Olson argued that public accommodation laws are of “general applicability that apply to all those operating a trade to the public, they don’t say except those engaged in expressive conduct,” but there isn’t much legal precedent regarding speech in such cases. If a company saw high demand and was unable to render services to everyone, it can make a decision about who to serve and not to serve, Olson said, but that decision can’t be based on a protected characteristic under Colorado statute.

Waggoner was challenged to consider this hypothetical: Two websites are identical, but one promotes a wedding for a heterosexual couple and the other promotes a wedding for a same-sex couple — what’s objectionable speech in one site but not the other? Waggoner argued the two sites would convey different messages, one of which the plaintiff does not believe in.
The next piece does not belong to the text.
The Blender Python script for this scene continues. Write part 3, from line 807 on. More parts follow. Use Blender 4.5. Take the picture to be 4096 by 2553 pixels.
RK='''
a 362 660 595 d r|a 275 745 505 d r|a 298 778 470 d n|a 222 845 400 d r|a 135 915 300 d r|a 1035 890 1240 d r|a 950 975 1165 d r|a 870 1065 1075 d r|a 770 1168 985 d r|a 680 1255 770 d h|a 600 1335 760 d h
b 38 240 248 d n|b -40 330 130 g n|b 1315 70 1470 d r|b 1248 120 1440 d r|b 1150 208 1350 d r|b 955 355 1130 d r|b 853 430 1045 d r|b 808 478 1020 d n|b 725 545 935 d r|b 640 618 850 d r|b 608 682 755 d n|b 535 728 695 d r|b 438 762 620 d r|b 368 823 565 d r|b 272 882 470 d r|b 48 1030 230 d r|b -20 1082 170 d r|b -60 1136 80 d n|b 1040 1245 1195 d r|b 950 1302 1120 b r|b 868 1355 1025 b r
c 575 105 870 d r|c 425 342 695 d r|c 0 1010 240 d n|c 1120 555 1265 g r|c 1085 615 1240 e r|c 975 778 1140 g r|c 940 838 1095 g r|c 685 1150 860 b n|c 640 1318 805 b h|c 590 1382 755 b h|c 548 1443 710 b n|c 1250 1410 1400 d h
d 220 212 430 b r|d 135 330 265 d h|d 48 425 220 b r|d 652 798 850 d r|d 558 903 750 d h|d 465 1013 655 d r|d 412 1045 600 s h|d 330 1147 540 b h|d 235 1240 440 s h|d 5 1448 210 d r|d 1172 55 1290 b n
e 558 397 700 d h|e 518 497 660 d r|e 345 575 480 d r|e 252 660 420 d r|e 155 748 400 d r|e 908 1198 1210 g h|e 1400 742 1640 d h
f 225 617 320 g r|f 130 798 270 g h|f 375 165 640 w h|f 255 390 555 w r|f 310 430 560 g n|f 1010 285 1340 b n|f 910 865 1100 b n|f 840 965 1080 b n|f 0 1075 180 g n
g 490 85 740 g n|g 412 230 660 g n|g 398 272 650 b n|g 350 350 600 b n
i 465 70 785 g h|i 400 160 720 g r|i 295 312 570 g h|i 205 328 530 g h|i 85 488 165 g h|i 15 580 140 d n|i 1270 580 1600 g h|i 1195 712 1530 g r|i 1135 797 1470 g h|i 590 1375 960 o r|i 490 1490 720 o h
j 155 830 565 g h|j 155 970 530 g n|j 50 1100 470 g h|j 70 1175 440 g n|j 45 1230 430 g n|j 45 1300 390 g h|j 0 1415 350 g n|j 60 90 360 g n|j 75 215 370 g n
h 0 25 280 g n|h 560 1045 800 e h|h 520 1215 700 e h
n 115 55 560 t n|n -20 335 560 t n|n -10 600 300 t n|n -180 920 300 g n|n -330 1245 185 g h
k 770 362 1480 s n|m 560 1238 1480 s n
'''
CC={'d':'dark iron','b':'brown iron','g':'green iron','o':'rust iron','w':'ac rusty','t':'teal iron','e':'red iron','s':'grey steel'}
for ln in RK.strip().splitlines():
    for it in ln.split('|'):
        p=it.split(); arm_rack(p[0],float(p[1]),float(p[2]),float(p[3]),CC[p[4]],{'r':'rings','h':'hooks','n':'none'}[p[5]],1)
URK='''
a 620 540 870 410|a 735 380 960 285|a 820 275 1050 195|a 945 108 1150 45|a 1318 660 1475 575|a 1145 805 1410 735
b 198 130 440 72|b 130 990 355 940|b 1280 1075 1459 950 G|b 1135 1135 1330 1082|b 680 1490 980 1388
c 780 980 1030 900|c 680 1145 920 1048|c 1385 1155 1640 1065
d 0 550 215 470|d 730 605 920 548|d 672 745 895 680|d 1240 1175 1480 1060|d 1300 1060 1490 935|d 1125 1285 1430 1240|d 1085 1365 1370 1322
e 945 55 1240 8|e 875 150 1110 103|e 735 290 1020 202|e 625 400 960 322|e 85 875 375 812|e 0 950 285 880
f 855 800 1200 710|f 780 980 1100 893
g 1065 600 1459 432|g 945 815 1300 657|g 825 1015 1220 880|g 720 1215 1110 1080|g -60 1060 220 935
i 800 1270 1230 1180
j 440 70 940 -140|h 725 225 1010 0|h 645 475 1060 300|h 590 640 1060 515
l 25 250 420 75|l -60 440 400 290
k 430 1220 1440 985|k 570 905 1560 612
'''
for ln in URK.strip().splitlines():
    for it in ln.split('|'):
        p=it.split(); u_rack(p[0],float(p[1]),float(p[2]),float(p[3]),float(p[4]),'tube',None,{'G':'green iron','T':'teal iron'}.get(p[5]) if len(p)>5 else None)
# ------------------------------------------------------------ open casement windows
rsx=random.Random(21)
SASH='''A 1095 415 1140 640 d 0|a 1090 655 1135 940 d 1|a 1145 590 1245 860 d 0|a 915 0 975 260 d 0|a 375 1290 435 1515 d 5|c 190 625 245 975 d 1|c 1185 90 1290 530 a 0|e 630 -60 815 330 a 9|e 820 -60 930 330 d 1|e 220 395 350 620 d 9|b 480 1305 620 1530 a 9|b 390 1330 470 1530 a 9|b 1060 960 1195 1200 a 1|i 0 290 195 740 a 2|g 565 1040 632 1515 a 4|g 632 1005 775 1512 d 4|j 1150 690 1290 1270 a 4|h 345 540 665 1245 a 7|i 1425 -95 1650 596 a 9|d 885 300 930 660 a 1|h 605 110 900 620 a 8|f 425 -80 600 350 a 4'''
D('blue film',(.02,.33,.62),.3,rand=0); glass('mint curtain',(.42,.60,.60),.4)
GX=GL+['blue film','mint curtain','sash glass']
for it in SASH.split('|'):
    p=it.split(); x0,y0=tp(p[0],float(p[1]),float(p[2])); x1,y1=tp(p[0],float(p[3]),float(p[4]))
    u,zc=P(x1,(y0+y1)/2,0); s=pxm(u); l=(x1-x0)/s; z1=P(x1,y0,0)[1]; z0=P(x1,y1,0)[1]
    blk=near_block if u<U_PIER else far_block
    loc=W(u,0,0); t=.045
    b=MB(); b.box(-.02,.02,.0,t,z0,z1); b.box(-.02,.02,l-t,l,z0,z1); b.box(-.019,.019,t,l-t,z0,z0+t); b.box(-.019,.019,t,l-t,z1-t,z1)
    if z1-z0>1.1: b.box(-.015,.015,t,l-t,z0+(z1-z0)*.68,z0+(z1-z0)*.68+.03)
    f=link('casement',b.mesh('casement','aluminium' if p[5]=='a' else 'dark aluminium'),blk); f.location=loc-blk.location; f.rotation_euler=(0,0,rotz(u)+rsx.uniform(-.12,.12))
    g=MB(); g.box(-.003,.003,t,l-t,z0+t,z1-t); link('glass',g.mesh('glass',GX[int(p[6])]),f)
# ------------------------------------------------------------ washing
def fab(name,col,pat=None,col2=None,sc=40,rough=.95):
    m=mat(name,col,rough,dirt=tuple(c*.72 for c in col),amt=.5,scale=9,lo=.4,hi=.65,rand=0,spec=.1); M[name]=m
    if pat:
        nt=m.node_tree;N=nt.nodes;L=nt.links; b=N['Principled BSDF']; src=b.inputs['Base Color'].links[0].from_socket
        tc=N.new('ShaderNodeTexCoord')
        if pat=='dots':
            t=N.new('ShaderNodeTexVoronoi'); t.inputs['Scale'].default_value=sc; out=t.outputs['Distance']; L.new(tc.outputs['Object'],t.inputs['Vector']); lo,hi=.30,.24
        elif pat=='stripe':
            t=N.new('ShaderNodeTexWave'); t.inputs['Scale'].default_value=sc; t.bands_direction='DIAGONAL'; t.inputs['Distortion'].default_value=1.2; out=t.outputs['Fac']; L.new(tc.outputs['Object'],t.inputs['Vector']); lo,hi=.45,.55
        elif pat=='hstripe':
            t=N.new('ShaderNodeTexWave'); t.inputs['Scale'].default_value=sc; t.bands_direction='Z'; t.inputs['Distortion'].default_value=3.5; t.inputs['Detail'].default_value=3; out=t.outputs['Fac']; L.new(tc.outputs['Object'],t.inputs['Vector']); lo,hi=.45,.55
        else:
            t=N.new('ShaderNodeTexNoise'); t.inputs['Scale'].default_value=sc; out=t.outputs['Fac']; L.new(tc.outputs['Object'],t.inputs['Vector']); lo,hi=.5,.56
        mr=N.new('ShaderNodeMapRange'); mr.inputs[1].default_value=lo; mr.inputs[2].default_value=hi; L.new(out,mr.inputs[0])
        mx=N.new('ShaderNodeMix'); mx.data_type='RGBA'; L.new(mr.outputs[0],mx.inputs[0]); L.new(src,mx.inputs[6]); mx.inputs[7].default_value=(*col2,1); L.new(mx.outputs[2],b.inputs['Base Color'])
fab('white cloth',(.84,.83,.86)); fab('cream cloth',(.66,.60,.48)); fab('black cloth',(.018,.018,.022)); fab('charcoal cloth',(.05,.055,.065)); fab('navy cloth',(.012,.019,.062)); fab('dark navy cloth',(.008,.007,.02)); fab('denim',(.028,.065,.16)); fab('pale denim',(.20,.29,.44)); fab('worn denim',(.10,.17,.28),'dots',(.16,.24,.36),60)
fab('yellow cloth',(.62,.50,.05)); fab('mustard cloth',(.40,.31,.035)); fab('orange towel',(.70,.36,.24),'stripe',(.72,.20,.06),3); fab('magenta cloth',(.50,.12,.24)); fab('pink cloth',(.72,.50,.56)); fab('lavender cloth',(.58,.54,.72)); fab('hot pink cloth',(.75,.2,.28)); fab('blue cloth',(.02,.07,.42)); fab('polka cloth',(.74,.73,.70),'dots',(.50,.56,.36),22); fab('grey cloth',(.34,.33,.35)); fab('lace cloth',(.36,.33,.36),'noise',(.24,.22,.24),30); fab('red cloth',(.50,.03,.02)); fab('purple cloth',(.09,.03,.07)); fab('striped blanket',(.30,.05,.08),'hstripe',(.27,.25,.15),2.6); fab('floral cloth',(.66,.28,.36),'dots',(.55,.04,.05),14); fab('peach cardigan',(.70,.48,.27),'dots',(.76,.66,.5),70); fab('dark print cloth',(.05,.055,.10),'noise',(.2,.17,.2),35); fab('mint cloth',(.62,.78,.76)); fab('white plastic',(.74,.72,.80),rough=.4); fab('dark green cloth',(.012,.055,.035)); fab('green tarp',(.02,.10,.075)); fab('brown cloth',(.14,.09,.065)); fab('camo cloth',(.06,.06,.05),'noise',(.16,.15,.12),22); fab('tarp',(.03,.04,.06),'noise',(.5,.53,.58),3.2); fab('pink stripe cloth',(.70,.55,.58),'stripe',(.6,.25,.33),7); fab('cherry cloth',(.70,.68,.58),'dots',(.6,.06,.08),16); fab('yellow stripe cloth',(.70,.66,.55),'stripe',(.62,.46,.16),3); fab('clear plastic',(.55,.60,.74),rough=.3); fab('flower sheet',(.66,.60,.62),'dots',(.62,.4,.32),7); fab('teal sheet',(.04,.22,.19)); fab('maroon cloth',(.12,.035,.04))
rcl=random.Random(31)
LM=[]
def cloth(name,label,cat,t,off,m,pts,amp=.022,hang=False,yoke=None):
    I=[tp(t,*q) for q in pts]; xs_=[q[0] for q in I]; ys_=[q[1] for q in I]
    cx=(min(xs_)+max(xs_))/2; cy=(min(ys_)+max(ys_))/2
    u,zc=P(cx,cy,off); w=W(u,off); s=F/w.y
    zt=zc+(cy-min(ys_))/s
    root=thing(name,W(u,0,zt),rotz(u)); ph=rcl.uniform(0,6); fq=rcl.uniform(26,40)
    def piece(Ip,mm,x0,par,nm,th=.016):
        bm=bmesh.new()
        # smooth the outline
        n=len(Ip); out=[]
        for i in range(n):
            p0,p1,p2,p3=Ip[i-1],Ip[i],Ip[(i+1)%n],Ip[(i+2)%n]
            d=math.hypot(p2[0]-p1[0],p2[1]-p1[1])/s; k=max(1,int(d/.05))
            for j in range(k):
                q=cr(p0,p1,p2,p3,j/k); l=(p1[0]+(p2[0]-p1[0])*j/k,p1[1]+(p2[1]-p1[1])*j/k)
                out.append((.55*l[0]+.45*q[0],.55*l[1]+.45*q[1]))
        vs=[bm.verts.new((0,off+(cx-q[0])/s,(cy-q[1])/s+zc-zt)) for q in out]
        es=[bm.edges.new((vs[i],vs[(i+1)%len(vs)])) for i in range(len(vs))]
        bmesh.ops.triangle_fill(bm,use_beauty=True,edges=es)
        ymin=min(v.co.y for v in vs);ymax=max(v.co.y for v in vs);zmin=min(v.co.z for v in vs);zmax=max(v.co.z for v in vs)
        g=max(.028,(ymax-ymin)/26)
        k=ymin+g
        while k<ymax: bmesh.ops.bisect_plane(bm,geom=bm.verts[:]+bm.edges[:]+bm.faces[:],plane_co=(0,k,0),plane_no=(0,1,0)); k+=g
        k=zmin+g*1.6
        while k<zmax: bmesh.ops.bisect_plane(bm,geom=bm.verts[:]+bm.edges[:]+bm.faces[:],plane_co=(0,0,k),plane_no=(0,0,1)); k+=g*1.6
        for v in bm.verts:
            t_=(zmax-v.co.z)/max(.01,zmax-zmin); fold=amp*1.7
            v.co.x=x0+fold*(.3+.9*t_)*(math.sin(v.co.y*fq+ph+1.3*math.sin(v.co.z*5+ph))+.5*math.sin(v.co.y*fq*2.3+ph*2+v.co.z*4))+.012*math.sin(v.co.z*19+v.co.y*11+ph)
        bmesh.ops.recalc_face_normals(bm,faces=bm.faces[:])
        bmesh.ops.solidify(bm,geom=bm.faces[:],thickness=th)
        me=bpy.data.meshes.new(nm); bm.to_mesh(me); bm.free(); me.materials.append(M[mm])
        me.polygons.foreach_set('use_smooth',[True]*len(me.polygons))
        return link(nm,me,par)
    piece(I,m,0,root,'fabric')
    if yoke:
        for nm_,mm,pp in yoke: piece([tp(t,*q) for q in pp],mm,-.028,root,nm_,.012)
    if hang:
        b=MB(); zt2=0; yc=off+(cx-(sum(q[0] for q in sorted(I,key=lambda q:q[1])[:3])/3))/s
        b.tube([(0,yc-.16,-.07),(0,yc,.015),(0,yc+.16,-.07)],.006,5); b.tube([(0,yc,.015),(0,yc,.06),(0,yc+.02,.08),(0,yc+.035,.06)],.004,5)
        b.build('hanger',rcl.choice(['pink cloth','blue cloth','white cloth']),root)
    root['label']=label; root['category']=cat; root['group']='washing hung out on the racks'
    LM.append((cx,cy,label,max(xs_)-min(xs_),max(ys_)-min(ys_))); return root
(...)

Justice Neil Gorsuch said one can view a website as expressing the maker’s point of view or the couple’s point of view.

“The Pulitzer Prize doesn’t go to the customer or to the subject, it goes to the photographer, and there’s a reason for that,” Waggoner said. “That reason is because you are requiring that artist to speak a message … No one on any side of any debate has to be compelled to express a message that violates their core convictions, because as this court found, it’s demeaning to them.”

One of the cases of precedent cited by both parties Monday is Hurley v. Irish-American Gay, Lesbian and Bisexual Group of Boston, but Justice Ketanji Brown Jackson noted how this case is different, because the Hurley case related to a private entity, not a public business.

Wesier also noted the 303 Creative case is made more complicated because the company has not actually denied any same sex couples a website yet. There is no clear set of facts the court could base its ruling on.

“We’ve not seen this in American law before,” Weiser said. “It is a real risk to see it in this case, and that’s why we’re fighting so hard to defend Colorado civil rights law.”

The Supreme Court won’t issue a final decision on the case until about June.